Thursday, November 3, 2005; Posted: 1:00 p.m. EST (18:00 GMT)
WASHINGTON (AP) -- Rep. Tom DeLay's staff tried to help lobbyist Jack Abramoff win access to Interior Secretary Gale Norton, an effort that succeeded after Abramoff's Indian tribe clients began funneling a quarter-million dollars to an environmental group founded by Norton.
"Do you think you could call that friend and set up a meeting," then-DeLay staffer Tony Rudy wrote to fellow House aide Thomas Pyle in a December 29, 2000, e-mail titled "Gale Norton-Interior Secretary." President Bush had nominated Norton to the post the day before. Rudy wrote Abramoff that same day promising he had "good news" about securing a meeting with Norton, forwarding information about the environmental group Norton had founded, according to e-mails obtained by investigators and reviewed by The Associated Press.
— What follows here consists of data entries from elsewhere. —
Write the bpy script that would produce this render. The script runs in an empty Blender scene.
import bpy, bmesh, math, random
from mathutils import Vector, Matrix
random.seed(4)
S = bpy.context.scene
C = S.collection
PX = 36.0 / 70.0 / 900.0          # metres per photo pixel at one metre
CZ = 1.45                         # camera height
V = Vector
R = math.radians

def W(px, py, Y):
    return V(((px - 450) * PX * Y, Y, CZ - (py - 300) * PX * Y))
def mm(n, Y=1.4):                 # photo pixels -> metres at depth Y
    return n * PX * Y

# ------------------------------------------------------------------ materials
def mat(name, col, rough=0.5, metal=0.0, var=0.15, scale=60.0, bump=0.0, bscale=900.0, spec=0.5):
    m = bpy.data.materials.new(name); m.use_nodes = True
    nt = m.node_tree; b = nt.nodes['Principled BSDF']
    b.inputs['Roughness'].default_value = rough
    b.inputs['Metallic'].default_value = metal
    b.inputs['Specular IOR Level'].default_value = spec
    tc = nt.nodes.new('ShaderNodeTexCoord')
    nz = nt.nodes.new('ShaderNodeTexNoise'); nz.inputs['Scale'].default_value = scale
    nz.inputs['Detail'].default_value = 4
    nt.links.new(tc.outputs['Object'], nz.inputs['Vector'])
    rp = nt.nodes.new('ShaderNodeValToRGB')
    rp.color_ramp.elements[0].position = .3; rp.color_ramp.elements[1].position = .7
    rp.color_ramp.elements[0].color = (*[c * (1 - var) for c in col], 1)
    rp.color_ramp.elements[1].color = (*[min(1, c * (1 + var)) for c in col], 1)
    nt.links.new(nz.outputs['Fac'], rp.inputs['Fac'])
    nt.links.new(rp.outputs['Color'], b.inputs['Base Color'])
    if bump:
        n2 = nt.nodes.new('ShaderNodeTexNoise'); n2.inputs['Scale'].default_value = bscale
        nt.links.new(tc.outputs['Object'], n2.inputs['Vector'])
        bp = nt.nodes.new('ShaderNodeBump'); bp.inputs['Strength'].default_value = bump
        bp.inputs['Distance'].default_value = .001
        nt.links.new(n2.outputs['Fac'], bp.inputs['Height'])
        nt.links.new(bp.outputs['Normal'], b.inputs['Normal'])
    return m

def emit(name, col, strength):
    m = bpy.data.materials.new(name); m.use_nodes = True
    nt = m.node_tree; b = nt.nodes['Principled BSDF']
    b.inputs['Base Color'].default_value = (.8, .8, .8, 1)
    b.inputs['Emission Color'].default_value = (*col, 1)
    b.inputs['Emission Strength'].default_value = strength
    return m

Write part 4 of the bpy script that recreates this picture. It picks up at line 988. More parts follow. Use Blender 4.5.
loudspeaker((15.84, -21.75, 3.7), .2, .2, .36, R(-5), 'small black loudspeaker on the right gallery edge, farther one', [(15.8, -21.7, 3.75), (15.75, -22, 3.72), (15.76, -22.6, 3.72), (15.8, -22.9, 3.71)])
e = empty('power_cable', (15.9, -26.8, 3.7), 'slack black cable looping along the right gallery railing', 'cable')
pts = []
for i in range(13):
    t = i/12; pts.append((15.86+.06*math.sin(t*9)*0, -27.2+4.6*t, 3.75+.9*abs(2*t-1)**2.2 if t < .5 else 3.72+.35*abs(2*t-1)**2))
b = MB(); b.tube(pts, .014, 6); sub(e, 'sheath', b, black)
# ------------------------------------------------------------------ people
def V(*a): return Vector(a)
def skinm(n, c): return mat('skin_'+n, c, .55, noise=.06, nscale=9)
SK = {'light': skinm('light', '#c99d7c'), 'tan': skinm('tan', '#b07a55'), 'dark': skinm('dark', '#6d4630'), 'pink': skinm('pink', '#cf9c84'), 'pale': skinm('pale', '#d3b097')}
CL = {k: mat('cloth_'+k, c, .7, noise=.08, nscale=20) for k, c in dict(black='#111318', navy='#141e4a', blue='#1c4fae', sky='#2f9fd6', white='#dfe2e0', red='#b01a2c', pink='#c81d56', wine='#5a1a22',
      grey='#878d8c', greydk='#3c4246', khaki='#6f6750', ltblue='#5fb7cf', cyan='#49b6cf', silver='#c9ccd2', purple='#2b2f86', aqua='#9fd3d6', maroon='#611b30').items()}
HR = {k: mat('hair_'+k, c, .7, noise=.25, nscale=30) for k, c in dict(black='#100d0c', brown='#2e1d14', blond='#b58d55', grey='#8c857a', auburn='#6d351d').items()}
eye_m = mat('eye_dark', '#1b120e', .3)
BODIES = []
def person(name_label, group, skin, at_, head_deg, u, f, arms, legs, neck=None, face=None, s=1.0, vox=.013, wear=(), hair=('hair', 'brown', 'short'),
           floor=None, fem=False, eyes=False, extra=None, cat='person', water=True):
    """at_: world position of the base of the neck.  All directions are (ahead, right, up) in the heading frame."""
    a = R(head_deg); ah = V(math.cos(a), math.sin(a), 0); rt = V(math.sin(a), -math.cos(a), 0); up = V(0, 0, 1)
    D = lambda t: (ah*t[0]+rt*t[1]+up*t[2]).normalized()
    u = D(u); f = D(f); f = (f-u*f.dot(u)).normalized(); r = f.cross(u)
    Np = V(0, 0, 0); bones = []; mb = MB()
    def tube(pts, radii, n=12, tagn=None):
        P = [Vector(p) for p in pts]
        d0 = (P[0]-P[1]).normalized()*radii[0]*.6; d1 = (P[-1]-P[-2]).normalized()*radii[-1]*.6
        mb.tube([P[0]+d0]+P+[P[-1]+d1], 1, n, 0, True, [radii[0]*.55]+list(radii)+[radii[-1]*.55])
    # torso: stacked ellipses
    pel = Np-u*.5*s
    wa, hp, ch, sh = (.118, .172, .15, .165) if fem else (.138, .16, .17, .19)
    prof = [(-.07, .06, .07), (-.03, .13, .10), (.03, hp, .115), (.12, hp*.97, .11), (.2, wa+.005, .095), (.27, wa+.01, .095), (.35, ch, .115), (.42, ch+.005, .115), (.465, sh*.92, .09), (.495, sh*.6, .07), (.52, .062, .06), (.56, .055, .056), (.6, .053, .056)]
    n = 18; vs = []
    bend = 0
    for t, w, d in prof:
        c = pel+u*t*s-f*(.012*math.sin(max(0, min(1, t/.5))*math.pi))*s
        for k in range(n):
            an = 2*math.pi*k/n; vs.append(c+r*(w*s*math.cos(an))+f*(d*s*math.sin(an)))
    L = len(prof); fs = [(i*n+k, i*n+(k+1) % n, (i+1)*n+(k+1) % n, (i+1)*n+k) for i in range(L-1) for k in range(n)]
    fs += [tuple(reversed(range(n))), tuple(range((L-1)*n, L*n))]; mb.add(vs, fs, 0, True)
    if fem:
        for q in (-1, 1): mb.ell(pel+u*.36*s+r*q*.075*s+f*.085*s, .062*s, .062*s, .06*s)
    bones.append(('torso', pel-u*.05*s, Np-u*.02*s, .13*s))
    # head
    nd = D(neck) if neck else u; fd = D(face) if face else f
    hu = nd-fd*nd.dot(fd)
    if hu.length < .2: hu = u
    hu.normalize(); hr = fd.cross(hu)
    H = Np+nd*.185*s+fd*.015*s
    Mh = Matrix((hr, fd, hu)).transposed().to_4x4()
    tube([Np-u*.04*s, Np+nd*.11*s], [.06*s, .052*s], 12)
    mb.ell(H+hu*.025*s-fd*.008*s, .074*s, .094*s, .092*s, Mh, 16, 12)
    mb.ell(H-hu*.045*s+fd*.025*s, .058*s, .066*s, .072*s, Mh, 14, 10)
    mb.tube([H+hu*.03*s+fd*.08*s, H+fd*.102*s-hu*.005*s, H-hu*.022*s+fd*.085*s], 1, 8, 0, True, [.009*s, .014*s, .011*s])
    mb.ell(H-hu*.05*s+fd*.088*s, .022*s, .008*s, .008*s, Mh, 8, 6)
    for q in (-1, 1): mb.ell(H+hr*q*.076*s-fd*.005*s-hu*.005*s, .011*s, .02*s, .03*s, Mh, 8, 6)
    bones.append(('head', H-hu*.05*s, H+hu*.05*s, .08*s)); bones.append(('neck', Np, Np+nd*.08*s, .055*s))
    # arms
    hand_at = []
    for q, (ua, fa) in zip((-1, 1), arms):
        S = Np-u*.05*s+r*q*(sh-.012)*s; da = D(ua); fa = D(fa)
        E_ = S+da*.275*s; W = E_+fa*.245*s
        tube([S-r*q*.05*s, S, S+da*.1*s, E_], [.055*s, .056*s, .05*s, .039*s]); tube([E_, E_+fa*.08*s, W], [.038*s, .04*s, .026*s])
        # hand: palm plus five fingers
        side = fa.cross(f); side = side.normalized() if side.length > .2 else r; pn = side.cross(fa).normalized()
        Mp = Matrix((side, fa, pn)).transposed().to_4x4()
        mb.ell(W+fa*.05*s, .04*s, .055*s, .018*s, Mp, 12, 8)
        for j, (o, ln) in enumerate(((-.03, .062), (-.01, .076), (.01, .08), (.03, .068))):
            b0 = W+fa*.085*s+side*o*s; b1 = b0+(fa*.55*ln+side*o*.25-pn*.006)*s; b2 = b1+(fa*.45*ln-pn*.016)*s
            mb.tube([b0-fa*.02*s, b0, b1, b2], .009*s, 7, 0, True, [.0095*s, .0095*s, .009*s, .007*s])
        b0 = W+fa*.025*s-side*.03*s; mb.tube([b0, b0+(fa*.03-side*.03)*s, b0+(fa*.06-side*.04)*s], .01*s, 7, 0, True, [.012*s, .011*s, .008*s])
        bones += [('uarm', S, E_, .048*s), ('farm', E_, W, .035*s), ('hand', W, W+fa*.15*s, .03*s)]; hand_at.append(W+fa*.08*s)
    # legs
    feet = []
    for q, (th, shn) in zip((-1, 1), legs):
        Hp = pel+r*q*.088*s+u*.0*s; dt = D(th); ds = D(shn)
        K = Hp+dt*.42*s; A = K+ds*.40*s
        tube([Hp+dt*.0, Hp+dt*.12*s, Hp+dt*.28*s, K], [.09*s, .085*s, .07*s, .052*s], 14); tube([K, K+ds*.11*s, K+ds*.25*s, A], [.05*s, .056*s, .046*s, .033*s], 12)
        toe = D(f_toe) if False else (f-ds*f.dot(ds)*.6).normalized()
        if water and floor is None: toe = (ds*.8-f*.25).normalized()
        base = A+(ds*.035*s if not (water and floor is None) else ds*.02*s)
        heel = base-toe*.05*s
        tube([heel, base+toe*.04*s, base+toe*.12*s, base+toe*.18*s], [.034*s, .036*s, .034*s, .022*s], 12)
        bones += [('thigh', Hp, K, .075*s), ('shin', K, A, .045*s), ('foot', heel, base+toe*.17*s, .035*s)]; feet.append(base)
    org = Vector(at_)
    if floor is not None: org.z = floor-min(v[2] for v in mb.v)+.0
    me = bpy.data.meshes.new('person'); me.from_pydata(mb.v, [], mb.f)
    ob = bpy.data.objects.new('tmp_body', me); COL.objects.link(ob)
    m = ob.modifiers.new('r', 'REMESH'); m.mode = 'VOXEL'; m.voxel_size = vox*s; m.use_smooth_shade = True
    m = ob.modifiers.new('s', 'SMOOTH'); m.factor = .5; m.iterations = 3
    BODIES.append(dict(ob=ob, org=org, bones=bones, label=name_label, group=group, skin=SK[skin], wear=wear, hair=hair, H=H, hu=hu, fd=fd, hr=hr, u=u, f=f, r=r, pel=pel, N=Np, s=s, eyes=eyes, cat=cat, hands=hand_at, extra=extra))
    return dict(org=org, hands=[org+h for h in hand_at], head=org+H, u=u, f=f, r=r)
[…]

Rudy's message to Abramoff was sent from Congress' official e-mail system.
Within months, Abramoff clients donated heavily to the Norton-founded group and the lobbyist and one of the tribes he represented won face-to-face time with the secretary during a September 24, 2001, dinner sponsored by the group she had founded. Abramoff's clients were trying to stop a rival Indian tribe from winning Interior Department approval to build a casino.
DeLay, who has temporarily stepped aside as House majority leader because of criminal charges in Texas, eventually signed a letter with other GOP House leaders to Norton on behalf of Abramoff's clients, records show.